Presa del pánico, terminé de arreglarme y metí dos pantalonetas y una camiseta en una tula. Acto seguido salí a encontrarme con Pablo, a ver qué me decía. ‘Palillo’ salió detrás. Cuando llegamos a la planta baja de la casa ya estaban la reina, su madre y Pablo, quien se había cambiado de ropa y ahora tenía puesto un bluyín y botas de cuero; parecía no darse por enterado de la gravedad de lo que había pasado, pero debió ver mi cara de susto y de desconcierto porque se acercó y me dijo:
—¿Vio, ‘Malévolo’? Todo se lo achacan a uno.
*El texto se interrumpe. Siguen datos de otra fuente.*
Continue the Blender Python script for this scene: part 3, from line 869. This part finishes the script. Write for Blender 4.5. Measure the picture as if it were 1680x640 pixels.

No atiné a decir palabra alguna, pero sí lo hizo la mamá de la reina:
—Pablo, yo te sirvo de testigo… vos estabas conmigo.

Entonces Pablo se dirigió hacia el campero y las dos mujeres lo siguieron. Desconcertado, hice lo mismo, subí a la parte de atrás y cuando había cerrado la puerta, dijo:
—‘Malévolo’, quédese aquí y frentee la situación, y si lo encanan yo lo saco. Reúnase con todos los empleados porque se van a venir los allanamientos. Cuando eso ocurra haga que todos estén juntos para que no los vayan a matar--.

No hubo tiempo de decir nada. Fui incapaz de decirle que no. Luego bajé del campero y Pablo se fue manejando y a su lado la reina y su madre. Atrás quedé yo, muerto del susto, esperando que la autoridad llegara de un momento a otro. Lo raro fue que el primer allanamiento habría de producirse varios días después.

(…) Al final de la charla, ‘Malévolo’ me contó los términos de una conversación que sostuvo con mi padre meses después de la muerte del ministro Lara Bonilla, cuando pudo escabullirse de la persecución y regresar a Nápoles aunque por pocas horas. Tal vez porque nunca había hablado del asunto con nadie, ‘Malévolo’ no tenía claro que por más de treinta años fue depositario de un secreto.

—Estábamos escondidos en la parte de atrás de Nápoles, sentados, fumándonos un bareto. Pablo se quedó mirándome y me dijo: ‘Si no mato a Lara, me suicido; ahora ya tengo un motivo para correr, para voltear; ya le encontré sentido a la vida’.